Written instruction :: Are you able to quote each entry exactly as written?

Recorded data ::
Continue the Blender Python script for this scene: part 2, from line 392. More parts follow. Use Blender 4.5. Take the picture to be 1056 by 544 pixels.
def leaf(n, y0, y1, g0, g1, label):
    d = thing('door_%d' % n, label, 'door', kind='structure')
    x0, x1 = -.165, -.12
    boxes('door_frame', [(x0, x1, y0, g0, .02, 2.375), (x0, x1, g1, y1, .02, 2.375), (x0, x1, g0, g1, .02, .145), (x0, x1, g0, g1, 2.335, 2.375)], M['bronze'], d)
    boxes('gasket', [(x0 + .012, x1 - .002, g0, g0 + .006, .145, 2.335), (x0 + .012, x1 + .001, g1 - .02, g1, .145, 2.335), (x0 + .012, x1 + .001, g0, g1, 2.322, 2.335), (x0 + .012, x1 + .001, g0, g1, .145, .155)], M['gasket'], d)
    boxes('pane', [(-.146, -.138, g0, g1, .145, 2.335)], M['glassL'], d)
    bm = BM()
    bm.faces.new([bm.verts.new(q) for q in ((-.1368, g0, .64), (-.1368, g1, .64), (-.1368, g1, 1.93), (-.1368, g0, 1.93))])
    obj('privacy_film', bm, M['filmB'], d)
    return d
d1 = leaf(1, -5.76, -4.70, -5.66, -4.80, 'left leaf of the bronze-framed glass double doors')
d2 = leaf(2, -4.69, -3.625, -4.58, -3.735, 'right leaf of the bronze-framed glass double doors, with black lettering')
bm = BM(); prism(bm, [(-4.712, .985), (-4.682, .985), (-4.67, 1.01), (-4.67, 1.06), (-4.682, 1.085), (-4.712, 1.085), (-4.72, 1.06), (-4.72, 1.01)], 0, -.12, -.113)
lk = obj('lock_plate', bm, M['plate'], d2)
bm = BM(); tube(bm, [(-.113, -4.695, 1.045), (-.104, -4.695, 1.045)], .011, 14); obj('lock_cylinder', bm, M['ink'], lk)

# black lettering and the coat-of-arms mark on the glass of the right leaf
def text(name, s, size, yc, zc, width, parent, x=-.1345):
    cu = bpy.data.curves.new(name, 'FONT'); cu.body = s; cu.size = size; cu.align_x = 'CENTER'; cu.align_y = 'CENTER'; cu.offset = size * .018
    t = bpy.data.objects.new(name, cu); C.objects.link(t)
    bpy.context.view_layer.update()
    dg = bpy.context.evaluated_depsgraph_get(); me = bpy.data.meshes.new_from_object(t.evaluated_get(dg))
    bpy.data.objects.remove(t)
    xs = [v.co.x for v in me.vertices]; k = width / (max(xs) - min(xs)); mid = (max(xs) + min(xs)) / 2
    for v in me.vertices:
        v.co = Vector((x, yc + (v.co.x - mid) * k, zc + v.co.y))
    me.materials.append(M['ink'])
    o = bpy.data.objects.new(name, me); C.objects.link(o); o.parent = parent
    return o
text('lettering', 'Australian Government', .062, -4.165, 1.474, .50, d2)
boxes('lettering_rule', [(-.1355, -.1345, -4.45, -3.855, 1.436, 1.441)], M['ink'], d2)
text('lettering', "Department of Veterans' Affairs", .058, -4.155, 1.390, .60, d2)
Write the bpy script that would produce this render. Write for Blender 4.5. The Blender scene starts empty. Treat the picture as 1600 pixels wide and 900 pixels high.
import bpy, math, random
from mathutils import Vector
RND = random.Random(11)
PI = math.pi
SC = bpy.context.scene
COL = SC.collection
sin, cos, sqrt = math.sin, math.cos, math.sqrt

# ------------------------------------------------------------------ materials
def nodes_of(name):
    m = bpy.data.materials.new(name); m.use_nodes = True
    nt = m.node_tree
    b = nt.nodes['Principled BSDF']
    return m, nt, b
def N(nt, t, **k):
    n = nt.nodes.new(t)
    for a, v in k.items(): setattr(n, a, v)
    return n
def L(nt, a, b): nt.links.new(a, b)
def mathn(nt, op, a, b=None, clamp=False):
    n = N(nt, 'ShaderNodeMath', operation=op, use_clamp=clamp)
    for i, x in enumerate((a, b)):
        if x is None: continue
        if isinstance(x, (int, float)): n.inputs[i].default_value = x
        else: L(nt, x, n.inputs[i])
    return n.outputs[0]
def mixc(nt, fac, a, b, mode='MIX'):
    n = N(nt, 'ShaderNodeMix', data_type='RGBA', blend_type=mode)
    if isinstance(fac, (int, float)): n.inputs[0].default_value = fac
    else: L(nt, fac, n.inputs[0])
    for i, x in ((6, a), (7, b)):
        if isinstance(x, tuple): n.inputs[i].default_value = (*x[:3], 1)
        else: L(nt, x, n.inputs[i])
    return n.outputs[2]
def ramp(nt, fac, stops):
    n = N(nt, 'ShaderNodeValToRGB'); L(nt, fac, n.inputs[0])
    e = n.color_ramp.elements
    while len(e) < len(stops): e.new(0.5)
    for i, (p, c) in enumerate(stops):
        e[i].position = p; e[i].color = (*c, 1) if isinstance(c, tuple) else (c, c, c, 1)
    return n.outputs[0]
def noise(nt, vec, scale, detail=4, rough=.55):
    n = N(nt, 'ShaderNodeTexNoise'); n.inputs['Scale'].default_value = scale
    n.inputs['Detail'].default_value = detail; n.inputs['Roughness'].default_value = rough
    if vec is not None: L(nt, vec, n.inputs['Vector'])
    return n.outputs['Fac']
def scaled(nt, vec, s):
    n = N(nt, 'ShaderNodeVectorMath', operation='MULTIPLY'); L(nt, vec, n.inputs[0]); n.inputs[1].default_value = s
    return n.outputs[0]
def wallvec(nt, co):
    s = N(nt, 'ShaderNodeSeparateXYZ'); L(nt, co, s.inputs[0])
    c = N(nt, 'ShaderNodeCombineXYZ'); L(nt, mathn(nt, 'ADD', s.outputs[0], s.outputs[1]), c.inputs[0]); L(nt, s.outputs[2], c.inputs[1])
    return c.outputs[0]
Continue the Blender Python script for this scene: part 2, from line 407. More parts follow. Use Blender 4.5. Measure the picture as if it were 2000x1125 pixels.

Result of this task ::
Continue the Blender Python script for this scene: part 2, from line 392. More parts follow. Use Blender 4.5. Take the picture to be 1056 by 544 pixels.
def leaf(n, y0, y1, g0, g1, label):
    d = thing('door_%d' % n, label, 'door', kind='structure')
    x0, x1 = -.165, -.12
    boxes('door_frame', [(x0, x1, y0, g0, .02, 2.375), (x0, x1, g1, y1, .02, 2.375), (x0, x1, g0, g1, .02, .145), (x0, x1, g0, g1, 2.335, 2.375)], M['bronze'], d)
    boxes('gasket', [(x0 + .012, x1 - .002, g0, g0 + .006, .145, 2.335), (x0 + .012, x1 + .001, g1 - .02, g1, .145, 2.335), (x0 + .012, x1 + .001, g0, g1, 2.322, 2.335), (x0 + .012, x1 + .001, g0, g1, .145, .155)], M['gasket'], d)
    boxes('pane', [(-.146, -.138, g0, g1, .145, 2.335)], M['glassL'], d)
    bm = BM()
    bm.faces.new([bm.verts.new(q) for q in ((-.1368, g0, .64), (-.1368, g1, .64), (-.1368, g1, 1.93), (-.1368, g0, 1.93))])
    obj('privacy_film', bm, M['filmB'], d)
    return d
d1 = leaf(1, -5.76, -4.70, -5.66, -4.80, 'left leaf of the bronze-framed glass double doors')
d2 = leaf(2, -4.69, -3.625, -4.58, -3.735, 'right leaf of the bronze-framed glass double doors, with black lettering')
bm = BM(); prism(bm, [(-4.712, .985), (-4.682, .985), (-4.67, 1.01), (-4.67, 1.06), (-4.682, 1.085), (-4.712, 1.085), (-4.72, 1.06), (-4.72, 1.01)], 0, -.12, -.113)
lk = obj('lock_plate', bm, M['plate'], d2)
bm = BM(); tube(bm, [(-.113, -4.695, 1.045), (-.104, -4.695, 1.045)], .011, 14); obj('lock_cylinder', bm, M['ink'], lk)

# black lettering and the coat-of-arms mark on the glass of the right leaf
def text(name, s, size, yc, zc, width, parent, x=-.1345):
    cu = bpy.data.curves.new(name, 'FONT'); cu.body = s; cu.size = size; cu.align_x = 'CENTER'; cu.align_y = 'CENTER'; cu.offset = size * .018
    t = bpy.data.objects.new(name, cu); C.objects.link(t)
    bpy.context.view_layer.update()
    dg = bpy.context.evaluated_depsgraph_get(); me = bpy.data.meshes.new_from_object(t.evaluated_get(dg))
    bpy.data.objects.remove(t)
    xs = [v.co.x for v in me.vertices]; k = width / (max(xs) - min(xs)); mid = (max(xs) + min(xs)) / 2
    for v in me.vertices:
        v.co = Vector((x, yc + (v.co.x - mid) * k, zc + v.co.y))
    me.materials.append(M['ink'])
    o = bpy.data.objects.new(name, me); C.objects.link(o); o.parent = parent
    return o
text('lettering', 'Australian Government', .062, -4.165, 1.474, .50, d2)
boxes('lettering_rule', [(-.1355, -.1345, -4.45, -3.855, 1.436, 1.441)], M['ink'], d2)
text('lettering', "Department of Veterans' Affairs", .058, -4.155, 1.390, .60, d2)
Write the bpy script that would produce this render. Write for Blender 4.5. The Blender scene starts empty. Treat the picture as 1600 pixels wide and 900 pixels high.
import bpy, math, random
from mathutils import Vector
RND = random.Random(11)
PI = math.pi
SC = bpy.context.scene
COL = SC.collection
sin, cos, sqrt = math.sin, math.cos, math.sqrt

# ------------------------------------------------------------------ materials
def nodes_of(name):
    m = bpy.data.materials.new(name); m.use_nodes = True
    nt = m.node_tree
    b = nt.nodes['Principled BSDF']
    return m, nt, b
def N(nt, t, **k):
    n = nt.nodes.new(t)
    for a, v in k.items(): setattr(n, a, v)
    return n
def L(nt, a, b): nt.links.new(a, b)
def mathn(nt, op, a, b=None, clamp=False):
    n = N(nt, 'ShaderNodeMath', operation=op, use_clamp=clamp)
    for i, x in enumerate((a, b)):
        if x is None: continue
        if isinstance(x, (int, float)): n.inputs[i].default_value = x
        else: L(nt, x, n.inputs[i])
    return n.outputs[0]
def mixc(nt, fac, a, b, mode='MIX'):
    n = N(nt, 'ShaderNodeMix', data_type='RGBA', blend_type=mode)
    if isinstance(fac, (int, float)): n.inputs[0].default_value = fac
    else: L(nt, fac, n.inputs[0])
    for i, x in ((6, a), (7, b)):
        if isinstance(x, tuple): n.inputs[i].default_value = (*x[:3], 1)
        else: L(nt, x, n.inputs[i])
    return n.outputs[2]
def ramp(nt, fac, stops):
    n = N(nt, 'ShaderNodeValToRGB'); L(nt, fac, n.inputs[0])
    e = n.color_ramp.elements
    while len(e) < len(stops): e.new(0.5)
    for i, (p, c) in enumerate(stops):
        e[i].position = p; e[i].color = (*c, 1) if isinstance(c, tuple) else (c, c, c, 1)
    return n.outputs[0]
def noise(nt, vec, scale, detail=4, rough=.55):
    n = N(nt, 'ShaderNodeTexNoise'); n.inputs['Scale'].default_value = scale
    n.inputs['Detail'].default_value = detail; n.inputs['Roughness'].default_value = rough
    if vec is not None: L(nt, vec, n.inputs['Vector'])
    return n.outputs['Fac']
def scaled(nt, vec, s):
    n = N(nt, 'ShaderNodeVectorMath', operation='MULTIPLY'); L(nt, vec, n.inputs[0]); n.inputs[1].default_value = s
    return n.outputs[0]
def wallvec(nt, co):
    s = N(nt, 'ShaderNodeSeparateXYZ'); L(nt, co, s.inputs[0])
    c = N(nt, 'ShaderNodeCombineXYZ'); L(nt, mathn(nt, 'ADD', s.outputs[0], s.outputs[1]), c.inputs[0]); L(nt, s.outputs[2], c.inputs[1])
    return c.outputs[0]
Continue the Blender Python script for this scene: part 2, from line 407. More parts follow. Use Blender 4.5. Measure the picture as if it were 2000x1125 pixels.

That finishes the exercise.